Exercise aim:
Work out how many lines hold "script". Give the number and nothing else.

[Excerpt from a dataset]

********************

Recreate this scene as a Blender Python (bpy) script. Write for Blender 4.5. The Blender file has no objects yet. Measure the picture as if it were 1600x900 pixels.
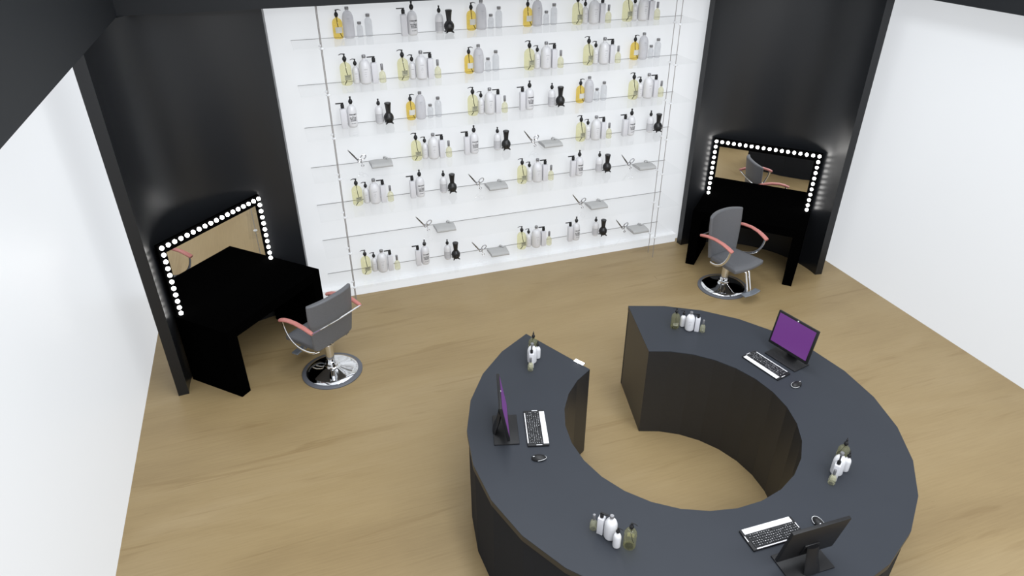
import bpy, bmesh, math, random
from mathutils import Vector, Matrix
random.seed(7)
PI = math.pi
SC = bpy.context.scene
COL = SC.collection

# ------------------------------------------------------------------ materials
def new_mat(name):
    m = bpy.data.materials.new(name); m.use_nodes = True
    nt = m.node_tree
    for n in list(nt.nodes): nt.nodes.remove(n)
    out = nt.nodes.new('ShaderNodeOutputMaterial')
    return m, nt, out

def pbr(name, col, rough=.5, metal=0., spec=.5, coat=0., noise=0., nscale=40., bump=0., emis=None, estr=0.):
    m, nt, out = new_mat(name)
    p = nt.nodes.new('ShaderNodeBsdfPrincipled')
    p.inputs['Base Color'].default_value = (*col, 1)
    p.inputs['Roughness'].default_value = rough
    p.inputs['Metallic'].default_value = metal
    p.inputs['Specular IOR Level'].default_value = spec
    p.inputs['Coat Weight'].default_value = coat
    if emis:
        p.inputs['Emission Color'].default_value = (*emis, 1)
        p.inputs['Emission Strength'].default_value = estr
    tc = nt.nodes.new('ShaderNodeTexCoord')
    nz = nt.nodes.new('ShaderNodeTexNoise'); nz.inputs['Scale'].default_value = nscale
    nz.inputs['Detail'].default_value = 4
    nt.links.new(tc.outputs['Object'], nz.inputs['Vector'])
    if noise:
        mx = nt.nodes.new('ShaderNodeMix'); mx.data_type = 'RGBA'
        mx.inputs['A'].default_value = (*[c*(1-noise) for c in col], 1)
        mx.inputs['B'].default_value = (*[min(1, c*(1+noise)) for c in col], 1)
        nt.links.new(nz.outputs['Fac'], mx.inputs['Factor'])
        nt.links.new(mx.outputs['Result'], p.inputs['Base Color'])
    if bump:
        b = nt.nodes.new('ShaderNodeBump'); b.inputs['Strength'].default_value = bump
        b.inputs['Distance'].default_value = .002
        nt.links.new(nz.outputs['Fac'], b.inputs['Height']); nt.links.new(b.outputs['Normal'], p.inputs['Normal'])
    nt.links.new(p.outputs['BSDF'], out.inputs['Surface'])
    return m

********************

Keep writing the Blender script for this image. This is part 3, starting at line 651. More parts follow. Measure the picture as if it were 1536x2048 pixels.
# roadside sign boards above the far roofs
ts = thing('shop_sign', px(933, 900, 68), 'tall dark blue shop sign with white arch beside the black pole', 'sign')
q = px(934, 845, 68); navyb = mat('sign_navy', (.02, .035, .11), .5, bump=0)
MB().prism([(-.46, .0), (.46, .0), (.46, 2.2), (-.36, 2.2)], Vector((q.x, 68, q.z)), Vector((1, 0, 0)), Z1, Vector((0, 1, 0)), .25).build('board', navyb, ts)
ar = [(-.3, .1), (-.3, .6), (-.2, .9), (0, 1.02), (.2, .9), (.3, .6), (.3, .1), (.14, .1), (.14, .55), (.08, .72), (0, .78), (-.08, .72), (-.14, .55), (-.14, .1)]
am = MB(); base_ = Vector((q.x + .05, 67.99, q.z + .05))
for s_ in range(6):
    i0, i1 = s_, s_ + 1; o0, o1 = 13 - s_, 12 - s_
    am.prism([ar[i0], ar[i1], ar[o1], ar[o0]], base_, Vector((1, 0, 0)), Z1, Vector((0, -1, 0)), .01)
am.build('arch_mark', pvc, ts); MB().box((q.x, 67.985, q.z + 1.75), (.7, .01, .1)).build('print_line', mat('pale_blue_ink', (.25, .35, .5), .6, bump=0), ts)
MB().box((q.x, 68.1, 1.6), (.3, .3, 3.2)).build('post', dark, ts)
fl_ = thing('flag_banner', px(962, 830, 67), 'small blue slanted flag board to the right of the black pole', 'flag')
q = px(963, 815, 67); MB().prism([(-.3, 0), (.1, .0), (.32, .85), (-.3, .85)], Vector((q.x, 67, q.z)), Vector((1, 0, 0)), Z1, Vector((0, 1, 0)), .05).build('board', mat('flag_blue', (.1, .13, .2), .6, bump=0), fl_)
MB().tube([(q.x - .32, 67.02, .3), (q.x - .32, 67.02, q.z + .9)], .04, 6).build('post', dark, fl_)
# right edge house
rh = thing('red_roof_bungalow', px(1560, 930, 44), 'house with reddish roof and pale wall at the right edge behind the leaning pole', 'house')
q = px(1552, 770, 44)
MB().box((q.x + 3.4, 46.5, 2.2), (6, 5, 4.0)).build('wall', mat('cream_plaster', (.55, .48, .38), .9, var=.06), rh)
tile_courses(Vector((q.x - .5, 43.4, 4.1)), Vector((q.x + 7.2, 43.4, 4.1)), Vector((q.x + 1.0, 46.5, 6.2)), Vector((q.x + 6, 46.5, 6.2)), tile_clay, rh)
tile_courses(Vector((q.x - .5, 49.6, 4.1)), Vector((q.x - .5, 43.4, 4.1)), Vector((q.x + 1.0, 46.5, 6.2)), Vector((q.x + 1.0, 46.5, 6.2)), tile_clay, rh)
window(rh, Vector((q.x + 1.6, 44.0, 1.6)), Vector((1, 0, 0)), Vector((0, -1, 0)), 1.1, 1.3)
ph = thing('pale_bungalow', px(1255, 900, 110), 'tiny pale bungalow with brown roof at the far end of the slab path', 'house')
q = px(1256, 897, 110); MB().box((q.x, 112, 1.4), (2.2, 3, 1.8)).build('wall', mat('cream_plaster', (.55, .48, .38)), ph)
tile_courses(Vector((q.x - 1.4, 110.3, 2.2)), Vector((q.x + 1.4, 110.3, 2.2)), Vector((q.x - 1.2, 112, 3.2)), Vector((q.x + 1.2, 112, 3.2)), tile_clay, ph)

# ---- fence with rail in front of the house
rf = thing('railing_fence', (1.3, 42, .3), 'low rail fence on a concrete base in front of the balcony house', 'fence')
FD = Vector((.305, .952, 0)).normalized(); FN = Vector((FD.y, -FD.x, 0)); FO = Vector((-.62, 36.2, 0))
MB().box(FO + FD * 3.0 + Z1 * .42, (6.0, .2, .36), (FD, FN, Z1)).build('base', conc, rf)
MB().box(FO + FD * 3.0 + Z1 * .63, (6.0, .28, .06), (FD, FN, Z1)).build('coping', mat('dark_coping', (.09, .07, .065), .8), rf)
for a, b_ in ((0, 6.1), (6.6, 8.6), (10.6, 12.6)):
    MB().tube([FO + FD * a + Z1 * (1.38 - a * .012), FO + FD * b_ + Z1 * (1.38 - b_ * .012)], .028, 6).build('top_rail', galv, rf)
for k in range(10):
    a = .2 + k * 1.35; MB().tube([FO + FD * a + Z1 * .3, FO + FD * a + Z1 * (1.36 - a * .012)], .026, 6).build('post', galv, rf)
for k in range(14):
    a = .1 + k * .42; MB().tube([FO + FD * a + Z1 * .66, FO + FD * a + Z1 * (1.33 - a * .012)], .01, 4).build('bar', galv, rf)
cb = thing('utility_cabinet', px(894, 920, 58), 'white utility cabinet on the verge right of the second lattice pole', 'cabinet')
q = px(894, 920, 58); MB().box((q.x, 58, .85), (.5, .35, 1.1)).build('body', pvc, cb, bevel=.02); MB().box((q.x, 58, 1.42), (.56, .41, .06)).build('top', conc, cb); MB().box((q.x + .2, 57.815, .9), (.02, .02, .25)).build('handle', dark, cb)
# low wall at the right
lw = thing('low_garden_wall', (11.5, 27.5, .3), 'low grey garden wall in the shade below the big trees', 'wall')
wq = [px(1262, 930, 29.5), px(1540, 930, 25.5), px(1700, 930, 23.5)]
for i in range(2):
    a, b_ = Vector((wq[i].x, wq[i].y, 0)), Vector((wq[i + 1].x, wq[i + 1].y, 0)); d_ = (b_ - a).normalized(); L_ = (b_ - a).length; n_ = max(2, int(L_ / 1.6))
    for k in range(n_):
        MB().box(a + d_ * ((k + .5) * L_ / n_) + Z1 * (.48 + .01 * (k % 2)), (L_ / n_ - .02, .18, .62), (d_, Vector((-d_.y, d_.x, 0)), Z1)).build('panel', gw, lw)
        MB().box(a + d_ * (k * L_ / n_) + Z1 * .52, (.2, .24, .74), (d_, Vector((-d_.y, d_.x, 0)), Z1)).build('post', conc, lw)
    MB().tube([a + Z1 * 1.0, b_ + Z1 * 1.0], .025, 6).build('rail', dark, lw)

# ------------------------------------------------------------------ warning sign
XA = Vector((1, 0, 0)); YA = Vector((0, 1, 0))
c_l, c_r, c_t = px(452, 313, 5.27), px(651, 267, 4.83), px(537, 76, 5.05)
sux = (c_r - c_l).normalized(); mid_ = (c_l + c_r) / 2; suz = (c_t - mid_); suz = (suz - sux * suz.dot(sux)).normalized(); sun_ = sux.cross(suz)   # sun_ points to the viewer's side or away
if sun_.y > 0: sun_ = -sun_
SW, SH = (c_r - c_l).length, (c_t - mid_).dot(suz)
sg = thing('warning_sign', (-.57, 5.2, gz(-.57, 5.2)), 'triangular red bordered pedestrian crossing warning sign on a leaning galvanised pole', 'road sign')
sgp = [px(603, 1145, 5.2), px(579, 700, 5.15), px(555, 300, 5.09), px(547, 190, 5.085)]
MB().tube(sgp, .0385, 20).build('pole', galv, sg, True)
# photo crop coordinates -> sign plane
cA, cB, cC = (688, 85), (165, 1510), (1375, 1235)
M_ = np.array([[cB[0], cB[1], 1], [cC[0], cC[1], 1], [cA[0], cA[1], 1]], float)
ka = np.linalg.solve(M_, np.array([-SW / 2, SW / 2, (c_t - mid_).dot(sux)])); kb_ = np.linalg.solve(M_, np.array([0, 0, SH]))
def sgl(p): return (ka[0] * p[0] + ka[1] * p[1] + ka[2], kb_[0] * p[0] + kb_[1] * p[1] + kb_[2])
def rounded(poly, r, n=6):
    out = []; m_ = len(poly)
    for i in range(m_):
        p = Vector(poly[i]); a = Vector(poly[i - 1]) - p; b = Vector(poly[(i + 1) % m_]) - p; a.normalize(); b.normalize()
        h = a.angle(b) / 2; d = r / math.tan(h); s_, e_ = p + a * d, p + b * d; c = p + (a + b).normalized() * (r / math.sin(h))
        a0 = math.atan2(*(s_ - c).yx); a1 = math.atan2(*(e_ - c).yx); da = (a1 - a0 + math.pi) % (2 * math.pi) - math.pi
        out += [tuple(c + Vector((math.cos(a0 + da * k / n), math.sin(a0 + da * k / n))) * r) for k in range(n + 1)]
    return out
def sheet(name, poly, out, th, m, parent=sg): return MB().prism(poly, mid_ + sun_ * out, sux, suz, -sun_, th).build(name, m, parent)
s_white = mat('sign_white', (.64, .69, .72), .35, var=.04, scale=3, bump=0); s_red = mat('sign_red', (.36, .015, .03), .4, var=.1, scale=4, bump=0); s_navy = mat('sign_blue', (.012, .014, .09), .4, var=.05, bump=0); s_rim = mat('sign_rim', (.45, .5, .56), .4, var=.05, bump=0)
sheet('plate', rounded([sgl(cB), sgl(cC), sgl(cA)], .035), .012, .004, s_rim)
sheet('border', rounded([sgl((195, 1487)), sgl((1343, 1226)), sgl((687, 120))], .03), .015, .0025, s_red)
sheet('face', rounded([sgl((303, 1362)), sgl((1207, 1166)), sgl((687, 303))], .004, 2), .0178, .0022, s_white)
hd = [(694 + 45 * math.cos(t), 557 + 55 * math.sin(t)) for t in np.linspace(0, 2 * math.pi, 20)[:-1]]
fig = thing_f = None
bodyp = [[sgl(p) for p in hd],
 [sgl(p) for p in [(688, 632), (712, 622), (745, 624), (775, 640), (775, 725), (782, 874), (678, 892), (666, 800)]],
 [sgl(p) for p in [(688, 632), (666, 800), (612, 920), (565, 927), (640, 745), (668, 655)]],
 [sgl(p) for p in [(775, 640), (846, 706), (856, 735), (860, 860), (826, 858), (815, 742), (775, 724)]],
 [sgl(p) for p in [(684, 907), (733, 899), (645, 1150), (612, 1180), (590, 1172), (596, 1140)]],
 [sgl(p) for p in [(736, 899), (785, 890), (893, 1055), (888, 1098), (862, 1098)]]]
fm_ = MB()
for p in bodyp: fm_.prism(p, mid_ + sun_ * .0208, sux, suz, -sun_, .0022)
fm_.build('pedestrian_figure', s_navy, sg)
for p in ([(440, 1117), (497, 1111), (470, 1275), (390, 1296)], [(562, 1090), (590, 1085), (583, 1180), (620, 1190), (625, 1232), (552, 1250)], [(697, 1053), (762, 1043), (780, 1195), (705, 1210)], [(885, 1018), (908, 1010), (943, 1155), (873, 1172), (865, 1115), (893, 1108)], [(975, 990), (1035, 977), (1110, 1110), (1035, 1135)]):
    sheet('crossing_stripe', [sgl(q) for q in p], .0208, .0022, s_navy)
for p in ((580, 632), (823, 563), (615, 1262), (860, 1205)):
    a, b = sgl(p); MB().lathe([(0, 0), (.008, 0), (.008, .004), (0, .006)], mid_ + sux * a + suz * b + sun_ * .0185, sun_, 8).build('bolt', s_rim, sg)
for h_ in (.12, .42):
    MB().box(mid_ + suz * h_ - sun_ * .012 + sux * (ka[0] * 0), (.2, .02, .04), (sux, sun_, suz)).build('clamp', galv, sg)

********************

Solution to this task:
2